** start of Entries shown **

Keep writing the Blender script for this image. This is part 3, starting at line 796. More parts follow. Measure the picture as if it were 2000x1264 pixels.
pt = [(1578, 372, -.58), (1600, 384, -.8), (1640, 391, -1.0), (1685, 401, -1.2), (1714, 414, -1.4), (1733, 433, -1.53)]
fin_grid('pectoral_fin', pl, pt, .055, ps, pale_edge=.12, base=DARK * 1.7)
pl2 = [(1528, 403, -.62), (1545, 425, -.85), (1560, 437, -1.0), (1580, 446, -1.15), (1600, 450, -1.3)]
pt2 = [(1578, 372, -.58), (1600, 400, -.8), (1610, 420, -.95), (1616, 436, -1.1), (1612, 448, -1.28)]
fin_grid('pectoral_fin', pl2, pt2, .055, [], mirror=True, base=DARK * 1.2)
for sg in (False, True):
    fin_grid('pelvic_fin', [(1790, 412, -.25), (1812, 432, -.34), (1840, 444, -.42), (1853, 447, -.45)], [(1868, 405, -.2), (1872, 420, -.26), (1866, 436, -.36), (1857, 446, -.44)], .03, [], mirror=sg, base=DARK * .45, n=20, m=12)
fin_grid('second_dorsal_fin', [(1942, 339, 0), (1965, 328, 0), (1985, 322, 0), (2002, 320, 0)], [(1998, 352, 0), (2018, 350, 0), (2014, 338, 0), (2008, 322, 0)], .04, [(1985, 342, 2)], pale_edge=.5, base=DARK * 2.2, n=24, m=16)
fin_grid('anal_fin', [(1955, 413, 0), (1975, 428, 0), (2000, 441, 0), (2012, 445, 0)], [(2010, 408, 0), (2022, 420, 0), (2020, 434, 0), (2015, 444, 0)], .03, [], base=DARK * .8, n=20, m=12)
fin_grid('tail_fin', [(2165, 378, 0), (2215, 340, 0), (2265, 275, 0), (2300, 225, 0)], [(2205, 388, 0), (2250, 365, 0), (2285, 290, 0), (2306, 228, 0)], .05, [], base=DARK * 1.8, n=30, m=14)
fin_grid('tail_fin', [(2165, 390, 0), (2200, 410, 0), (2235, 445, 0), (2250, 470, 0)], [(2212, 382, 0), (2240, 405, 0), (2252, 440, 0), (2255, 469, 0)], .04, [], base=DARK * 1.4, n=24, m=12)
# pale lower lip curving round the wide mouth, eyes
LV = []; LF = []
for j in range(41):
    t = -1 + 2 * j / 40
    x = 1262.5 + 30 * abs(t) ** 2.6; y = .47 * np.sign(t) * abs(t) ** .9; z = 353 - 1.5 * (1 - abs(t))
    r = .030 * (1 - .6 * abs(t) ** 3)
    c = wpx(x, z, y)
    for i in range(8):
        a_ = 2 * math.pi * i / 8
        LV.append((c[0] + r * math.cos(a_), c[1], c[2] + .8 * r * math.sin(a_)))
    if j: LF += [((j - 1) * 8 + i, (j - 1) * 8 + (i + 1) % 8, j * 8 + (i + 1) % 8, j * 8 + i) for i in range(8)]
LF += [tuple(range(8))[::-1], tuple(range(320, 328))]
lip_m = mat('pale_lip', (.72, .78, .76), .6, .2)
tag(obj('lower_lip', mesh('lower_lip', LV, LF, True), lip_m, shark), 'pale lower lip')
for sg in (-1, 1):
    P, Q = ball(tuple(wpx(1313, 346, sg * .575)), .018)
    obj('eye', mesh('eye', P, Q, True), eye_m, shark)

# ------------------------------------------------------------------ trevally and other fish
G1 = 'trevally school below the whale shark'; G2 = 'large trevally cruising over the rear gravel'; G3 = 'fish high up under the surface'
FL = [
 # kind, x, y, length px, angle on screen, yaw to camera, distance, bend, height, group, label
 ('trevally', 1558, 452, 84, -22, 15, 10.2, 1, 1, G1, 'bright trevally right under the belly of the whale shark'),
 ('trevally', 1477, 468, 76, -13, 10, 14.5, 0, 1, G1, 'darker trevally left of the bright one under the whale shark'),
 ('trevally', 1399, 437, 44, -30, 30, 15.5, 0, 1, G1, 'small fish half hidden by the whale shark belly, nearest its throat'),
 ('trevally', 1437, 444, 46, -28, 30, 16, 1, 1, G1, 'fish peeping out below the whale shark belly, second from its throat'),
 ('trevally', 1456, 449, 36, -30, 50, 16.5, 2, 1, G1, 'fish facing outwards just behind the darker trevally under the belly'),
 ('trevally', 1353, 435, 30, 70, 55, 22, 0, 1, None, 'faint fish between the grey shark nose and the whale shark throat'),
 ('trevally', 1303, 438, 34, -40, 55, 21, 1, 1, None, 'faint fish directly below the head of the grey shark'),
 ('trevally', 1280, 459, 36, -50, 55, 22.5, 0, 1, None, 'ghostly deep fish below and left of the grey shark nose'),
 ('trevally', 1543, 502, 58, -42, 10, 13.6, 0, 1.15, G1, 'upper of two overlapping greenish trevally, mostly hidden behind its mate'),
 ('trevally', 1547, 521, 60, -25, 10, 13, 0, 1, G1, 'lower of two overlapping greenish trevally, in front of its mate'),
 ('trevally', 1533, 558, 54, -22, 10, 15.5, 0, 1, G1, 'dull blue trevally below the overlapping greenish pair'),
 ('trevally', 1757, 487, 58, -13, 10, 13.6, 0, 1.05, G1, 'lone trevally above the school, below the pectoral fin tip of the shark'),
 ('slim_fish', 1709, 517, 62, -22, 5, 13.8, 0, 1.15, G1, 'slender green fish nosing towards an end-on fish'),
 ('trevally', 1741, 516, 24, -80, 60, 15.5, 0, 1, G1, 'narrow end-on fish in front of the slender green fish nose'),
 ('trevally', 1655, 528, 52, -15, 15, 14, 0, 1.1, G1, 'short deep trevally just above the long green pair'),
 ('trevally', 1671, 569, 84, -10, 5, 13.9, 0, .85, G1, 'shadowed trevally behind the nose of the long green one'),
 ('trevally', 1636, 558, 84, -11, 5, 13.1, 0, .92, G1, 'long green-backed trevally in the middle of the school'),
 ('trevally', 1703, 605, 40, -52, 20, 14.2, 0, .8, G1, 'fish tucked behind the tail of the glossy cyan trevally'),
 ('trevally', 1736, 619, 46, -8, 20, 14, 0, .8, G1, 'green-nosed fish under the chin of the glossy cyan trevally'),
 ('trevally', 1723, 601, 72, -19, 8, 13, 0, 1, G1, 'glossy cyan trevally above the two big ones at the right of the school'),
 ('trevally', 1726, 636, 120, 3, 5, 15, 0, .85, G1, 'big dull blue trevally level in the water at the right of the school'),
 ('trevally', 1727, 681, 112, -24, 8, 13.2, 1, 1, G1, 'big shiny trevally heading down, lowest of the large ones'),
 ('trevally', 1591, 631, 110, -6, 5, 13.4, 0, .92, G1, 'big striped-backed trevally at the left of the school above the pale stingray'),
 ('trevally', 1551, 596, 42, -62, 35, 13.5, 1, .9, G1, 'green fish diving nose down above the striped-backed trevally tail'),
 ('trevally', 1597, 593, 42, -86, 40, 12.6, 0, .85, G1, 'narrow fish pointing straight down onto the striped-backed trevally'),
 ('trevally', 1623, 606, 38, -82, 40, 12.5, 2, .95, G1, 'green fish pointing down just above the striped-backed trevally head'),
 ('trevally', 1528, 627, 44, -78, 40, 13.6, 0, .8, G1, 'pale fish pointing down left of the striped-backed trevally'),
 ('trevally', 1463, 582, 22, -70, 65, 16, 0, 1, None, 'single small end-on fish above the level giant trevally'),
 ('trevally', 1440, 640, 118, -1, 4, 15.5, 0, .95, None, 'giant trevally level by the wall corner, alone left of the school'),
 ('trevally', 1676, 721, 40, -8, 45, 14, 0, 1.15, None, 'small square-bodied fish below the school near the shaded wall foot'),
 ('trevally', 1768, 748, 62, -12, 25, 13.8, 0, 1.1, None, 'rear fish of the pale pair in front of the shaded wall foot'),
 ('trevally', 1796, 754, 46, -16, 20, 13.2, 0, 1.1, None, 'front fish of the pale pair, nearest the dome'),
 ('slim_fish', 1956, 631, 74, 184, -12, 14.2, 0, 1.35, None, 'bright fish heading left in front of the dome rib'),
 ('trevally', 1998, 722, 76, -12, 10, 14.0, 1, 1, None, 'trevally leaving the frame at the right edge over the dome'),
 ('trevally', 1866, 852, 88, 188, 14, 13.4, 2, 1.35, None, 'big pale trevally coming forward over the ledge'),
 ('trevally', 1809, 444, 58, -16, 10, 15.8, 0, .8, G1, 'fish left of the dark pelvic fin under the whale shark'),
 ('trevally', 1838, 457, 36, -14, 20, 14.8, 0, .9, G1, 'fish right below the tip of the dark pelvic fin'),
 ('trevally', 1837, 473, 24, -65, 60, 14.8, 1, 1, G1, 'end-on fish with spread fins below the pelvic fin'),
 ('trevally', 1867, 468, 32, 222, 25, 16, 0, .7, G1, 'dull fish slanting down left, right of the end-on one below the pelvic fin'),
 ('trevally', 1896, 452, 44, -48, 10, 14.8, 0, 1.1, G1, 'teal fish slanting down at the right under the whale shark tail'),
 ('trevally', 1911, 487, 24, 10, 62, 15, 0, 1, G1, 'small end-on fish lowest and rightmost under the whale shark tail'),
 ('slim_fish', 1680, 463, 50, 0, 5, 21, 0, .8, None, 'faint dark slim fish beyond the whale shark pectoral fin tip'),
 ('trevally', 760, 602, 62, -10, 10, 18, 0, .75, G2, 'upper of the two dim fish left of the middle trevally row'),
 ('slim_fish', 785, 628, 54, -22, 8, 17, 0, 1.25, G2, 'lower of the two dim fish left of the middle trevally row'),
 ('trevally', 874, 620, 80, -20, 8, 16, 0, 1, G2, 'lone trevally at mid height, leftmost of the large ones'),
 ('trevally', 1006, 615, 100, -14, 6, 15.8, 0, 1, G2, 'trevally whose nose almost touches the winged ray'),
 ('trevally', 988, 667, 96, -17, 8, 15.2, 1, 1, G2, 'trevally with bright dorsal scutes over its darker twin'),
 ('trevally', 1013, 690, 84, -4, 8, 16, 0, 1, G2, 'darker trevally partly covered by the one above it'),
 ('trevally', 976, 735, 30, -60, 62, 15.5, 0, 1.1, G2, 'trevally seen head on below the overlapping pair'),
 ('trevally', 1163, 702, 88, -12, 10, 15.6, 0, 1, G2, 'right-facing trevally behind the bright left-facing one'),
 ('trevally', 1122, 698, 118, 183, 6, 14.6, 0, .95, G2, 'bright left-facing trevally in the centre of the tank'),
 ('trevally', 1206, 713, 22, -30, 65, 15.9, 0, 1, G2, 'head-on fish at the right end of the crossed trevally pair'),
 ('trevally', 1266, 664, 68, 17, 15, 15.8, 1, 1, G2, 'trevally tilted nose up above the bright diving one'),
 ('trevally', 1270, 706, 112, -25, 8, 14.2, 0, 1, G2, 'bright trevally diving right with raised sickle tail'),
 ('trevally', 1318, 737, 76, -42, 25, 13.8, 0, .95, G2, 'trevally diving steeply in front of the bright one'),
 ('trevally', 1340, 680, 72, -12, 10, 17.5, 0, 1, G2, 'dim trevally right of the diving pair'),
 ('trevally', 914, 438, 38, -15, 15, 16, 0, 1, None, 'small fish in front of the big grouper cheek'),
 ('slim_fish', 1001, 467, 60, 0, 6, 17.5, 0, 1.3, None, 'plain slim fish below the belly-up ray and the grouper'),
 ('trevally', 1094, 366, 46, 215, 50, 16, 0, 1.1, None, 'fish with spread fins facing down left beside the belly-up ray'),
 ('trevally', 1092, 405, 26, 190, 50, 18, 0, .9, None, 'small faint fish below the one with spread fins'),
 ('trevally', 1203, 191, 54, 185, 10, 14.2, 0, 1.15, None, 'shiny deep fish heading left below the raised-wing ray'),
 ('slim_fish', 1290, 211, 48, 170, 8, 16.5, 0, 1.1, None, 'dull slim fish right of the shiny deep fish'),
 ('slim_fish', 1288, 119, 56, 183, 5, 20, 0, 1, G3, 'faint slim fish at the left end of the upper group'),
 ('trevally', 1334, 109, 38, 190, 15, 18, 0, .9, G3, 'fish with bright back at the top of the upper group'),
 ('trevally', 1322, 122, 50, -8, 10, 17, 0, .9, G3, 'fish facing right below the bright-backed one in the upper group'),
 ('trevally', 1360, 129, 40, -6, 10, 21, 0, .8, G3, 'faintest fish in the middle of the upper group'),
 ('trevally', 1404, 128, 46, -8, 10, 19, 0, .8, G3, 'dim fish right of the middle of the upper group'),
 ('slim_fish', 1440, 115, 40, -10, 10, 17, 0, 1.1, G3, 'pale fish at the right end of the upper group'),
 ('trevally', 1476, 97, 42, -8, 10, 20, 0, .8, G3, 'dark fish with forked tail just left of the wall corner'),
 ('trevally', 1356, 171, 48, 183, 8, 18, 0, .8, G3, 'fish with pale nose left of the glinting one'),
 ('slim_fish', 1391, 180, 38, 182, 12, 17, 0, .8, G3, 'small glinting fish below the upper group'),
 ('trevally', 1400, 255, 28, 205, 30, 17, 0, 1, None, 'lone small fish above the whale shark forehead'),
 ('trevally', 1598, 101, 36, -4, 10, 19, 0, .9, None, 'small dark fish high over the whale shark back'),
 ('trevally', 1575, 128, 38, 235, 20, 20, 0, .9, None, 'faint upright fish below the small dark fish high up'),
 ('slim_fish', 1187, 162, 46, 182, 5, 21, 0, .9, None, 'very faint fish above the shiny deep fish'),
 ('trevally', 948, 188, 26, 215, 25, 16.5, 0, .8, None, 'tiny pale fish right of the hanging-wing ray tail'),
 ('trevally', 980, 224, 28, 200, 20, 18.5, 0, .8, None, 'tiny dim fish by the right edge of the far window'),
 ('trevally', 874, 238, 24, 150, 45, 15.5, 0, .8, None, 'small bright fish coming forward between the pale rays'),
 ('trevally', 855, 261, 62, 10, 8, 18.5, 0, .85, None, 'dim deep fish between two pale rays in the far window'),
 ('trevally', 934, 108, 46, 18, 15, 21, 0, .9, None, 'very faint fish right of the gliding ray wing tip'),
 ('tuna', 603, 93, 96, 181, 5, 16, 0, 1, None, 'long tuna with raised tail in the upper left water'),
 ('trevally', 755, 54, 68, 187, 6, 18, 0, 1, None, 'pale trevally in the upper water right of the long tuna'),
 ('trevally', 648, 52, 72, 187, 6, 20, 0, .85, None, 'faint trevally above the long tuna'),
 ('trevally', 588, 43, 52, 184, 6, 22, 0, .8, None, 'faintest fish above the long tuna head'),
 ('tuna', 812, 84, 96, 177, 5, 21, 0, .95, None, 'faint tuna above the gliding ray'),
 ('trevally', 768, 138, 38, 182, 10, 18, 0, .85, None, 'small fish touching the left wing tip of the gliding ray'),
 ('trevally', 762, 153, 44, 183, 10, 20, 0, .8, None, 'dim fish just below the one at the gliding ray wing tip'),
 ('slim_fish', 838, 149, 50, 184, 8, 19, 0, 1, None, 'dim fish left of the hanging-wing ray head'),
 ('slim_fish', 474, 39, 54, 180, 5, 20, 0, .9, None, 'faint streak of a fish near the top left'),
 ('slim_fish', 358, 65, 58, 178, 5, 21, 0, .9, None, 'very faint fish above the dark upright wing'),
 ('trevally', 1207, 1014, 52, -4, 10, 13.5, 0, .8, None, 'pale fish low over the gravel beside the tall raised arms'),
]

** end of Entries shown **
** start of Entries shown **

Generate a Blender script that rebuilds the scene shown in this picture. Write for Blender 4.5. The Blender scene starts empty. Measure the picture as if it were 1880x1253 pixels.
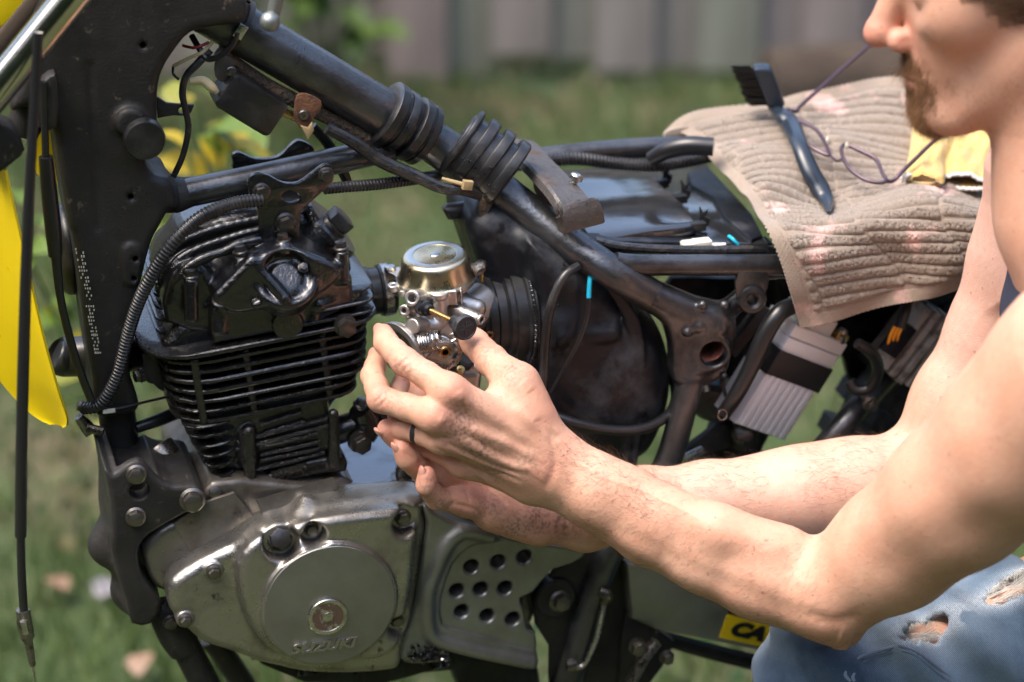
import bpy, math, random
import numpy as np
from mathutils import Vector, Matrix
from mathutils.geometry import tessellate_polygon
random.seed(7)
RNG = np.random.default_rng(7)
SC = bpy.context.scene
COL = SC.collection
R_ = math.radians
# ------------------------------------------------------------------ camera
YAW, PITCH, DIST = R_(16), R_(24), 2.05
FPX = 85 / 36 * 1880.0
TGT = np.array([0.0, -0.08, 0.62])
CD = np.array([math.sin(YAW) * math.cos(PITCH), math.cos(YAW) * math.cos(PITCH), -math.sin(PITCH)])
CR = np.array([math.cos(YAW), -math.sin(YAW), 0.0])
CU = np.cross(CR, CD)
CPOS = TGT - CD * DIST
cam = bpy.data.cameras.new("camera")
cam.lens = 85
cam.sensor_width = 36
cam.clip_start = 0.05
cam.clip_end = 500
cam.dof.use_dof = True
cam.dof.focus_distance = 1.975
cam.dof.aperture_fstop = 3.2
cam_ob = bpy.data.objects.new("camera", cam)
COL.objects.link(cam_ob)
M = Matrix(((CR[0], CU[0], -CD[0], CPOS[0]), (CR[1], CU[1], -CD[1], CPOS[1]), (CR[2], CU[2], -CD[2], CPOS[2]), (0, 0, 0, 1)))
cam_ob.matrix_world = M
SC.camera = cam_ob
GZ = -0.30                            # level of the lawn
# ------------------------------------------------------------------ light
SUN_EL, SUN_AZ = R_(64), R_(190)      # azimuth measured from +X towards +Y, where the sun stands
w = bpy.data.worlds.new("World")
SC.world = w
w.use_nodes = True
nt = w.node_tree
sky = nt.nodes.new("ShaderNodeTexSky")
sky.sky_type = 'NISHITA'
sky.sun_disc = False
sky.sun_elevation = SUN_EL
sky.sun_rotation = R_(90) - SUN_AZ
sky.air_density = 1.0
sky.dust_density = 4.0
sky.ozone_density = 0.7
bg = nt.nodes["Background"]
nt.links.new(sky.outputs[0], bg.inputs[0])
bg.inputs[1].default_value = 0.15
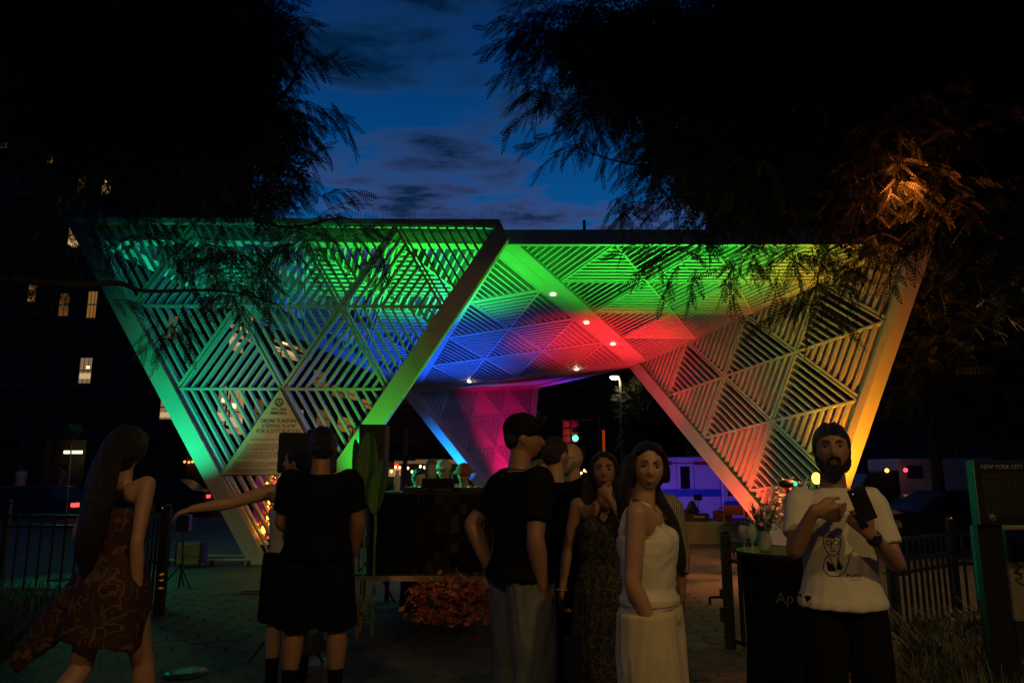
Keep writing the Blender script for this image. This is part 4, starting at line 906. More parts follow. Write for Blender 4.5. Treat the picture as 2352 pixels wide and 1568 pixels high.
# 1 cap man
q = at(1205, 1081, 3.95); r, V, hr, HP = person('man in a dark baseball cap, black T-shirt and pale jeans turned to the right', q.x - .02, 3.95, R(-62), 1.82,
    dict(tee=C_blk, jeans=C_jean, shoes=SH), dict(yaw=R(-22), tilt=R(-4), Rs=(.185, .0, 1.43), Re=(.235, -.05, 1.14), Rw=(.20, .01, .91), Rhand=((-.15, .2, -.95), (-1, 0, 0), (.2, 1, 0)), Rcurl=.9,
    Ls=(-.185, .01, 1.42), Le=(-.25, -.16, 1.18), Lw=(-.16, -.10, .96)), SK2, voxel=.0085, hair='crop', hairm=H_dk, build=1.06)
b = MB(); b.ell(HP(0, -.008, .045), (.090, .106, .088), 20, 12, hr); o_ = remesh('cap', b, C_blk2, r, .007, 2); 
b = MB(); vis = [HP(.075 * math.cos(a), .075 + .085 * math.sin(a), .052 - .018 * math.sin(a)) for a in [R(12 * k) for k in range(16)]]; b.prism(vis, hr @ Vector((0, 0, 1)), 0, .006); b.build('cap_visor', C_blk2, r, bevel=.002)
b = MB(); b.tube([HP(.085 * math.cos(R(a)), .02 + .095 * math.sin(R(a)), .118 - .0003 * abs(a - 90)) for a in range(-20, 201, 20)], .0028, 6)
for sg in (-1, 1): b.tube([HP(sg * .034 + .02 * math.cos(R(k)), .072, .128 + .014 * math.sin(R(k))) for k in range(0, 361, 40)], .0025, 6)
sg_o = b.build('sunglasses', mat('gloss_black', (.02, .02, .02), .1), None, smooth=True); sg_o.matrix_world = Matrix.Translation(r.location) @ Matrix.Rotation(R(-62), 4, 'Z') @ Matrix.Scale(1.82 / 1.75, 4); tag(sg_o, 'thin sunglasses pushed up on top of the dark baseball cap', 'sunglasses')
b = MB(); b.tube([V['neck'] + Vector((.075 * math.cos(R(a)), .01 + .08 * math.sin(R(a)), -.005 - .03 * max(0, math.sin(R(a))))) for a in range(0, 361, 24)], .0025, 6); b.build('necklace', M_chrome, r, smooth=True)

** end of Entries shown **

*Work to do:* Among the entries above, identify all lines with "scene" and copy them.

*Exercise output:*
Generate a Blender script that rebuilds the scene shown in this picture. Write for Blender 4.5. The Blender scene starts empty. Measure the picture as if it were 1880x1253 pixels.
SC = bpy.context.scene